Given material:
- - -
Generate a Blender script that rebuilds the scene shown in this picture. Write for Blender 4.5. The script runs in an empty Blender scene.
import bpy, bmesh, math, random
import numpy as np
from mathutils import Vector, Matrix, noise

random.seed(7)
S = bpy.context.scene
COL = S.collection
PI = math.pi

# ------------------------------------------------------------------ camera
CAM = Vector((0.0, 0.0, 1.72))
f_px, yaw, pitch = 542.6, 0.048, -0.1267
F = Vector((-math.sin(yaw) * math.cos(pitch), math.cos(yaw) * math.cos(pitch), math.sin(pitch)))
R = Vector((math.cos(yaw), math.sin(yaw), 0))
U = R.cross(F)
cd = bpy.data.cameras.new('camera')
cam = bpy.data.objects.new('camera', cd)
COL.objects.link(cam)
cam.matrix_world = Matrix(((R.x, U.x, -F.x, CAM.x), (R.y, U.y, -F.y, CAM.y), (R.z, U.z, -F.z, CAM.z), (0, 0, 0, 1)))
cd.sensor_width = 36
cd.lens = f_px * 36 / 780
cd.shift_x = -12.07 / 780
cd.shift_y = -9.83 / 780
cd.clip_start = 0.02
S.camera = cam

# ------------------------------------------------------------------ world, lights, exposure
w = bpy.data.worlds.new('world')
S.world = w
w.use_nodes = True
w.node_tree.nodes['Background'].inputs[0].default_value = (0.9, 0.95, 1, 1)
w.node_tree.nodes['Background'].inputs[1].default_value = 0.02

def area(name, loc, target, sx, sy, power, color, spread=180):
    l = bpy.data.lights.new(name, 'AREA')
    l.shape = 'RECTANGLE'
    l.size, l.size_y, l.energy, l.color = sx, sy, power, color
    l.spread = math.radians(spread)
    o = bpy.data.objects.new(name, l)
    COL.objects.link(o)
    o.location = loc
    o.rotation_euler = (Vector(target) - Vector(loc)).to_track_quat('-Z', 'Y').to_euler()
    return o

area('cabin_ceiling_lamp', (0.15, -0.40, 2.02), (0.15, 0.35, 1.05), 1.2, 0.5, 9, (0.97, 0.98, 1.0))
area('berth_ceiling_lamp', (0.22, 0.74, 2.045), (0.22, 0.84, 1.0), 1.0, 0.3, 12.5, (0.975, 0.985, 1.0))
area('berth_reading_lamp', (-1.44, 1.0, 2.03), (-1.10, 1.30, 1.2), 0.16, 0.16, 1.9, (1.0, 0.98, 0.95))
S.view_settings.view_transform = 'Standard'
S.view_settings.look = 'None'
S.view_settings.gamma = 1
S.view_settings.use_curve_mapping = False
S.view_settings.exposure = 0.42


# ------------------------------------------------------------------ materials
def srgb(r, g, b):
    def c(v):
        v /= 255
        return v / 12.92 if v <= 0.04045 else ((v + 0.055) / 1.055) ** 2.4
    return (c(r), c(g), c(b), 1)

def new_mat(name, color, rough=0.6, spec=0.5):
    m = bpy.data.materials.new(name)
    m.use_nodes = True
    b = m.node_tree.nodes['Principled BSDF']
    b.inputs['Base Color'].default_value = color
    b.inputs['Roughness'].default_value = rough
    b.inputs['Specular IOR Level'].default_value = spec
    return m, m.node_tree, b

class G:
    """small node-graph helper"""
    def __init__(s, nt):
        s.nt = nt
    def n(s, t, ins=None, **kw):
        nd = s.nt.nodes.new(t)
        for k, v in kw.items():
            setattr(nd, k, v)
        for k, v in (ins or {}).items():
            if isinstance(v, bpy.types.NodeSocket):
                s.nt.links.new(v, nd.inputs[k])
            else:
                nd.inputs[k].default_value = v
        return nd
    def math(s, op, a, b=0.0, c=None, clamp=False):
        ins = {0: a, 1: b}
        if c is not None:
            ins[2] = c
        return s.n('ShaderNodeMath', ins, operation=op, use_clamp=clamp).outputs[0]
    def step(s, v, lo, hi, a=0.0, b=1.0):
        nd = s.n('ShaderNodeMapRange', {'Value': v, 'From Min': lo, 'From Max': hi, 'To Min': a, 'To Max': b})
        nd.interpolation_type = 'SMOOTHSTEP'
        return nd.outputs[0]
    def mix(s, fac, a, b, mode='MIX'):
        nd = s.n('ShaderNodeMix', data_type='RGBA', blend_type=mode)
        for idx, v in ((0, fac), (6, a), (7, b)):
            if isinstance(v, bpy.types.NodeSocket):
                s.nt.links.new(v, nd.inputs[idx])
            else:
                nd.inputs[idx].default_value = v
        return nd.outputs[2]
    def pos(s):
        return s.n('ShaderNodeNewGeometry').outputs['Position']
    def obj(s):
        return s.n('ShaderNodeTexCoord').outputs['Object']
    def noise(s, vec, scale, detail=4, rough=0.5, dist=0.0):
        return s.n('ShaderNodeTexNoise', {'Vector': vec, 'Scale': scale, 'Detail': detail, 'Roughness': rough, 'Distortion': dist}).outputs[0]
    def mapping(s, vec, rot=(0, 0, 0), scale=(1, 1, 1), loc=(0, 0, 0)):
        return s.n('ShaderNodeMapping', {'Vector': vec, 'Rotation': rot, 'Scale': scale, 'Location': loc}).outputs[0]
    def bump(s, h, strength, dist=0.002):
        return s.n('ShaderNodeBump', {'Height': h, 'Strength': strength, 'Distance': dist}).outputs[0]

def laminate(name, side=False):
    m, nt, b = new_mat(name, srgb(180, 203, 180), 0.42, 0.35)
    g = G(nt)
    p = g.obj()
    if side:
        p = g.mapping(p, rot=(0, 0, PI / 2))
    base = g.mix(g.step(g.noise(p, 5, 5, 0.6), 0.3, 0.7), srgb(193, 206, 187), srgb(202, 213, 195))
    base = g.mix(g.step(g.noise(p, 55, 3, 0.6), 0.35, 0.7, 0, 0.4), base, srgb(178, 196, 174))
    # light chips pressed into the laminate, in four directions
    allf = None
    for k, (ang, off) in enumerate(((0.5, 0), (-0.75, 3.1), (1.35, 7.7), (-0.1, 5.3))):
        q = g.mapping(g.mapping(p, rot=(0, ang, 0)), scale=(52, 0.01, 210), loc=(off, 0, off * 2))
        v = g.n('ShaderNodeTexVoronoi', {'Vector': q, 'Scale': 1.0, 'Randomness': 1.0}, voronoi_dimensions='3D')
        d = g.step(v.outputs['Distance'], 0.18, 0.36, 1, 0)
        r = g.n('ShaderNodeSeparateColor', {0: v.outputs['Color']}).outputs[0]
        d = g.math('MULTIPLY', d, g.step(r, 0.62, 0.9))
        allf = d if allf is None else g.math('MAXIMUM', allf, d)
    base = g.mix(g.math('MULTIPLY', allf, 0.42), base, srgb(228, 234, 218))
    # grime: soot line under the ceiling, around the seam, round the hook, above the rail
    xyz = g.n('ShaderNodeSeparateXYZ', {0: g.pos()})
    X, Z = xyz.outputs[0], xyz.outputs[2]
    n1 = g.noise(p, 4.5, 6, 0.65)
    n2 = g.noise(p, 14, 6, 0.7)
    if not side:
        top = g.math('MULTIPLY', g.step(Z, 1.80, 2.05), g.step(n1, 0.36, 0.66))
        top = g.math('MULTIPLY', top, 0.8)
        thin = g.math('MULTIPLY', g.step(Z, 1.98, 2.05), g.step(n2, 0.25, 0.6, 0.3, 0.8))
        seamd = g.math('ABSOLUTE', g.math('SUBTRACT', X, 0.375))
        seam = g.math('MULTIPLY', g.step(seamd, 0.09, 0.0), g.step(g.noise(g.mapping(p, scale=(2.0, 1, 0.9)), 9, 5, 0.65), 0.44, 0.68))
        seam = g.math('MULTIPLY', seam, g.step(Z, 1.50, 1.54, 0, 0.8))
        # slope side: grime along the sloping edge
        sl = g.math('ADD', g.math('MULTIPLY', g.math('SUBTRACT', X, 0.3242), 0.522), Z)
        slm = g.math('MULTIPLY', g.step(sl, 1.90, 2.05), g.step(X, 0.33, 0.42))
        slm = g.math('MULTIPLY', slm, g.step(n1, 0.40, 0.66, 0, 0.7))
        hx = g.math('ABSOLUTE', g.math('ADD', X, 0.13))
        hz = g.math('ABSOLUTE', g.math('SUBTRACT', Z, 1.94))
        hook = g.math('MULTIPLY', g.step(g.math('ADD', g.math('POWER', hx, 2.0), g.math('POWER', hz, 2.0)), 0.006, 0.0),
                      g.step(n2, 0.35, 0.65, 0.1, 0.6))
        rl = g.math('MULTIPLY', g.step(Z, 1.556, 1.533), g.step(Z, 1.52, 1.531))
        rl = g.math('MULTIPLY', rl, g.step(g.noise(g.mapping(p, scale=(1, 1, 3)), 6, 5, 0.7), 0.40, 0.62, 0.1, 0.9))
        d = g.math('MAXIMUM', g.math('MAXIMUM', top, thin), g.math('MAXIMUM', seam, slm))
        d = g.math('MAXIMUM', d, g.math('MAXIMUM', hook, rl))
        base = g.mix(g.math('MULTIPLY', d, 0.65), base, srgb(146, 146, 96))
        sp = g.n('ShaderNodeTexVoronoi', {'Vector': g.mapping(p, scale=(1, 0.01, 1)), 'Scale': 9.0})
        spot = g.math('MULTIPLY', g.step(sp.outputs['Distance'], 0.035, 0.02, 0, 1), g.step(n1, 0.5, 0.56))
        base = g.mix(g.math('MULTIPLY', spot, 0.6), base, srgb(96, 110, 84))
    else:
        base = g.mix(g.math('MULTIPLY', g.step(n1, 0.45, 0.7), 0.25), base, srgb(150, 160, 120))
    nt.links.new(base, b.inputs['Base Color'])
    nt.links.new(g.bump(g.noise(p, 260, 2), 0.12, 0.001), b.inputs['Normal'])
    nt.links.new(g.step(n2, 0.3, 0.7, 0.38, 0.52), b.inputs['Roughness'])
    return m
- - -
Your output must be the lines of the material above, from the first through the line that contains "S.camera = cam", copied exactly. Include both endpoints and nothing else.

Generate a Blender script that rebuilds the scene shown in this picture. Write for Blender 4.5. The script runs in an empty Blender scene.
import bpy, bmesh, math, random
import numpy as np
from mathutils import Vector, Matrix, noise

random.seed(7)
S = bpy.context.scene
COL = S.collection
PI = math.pi

# ------------------------------------------------------------------ camera
CAM = Vector((0.0, 0.0, 1.72))
f_px, yaw, pitch = 542.6, 0.048, -0.1267
F = Vector((-math.sin(yaw) * math.cos(pitch), math.cos(yaw) * math.cos(pitch), math.sin(pitch)))
R = Vector((math.cos(yaw), math.sin(yaw), 0))
U = R.cross(F)
cd = bpy.data.cameras.new('camera')
cam = bpy.data.objects.new('camera', cd)
COL.objects.link(cam)
cam.matrix_world = Matrix(((R.x, U.x, -F.x, CAM.x), (R.y, U.y, -F.y, CAM.y), (R.z, U.z, -F.z, CAM.z), (0, 0, 0, 1)))
cd.sensor_width = 36
cd.lens = f_px * 36 / 780
cd.shift_x = -12.07 / 780
cd.shift_y = -9.83 / 780
cd.clip_start = 0.02
S.camera = cam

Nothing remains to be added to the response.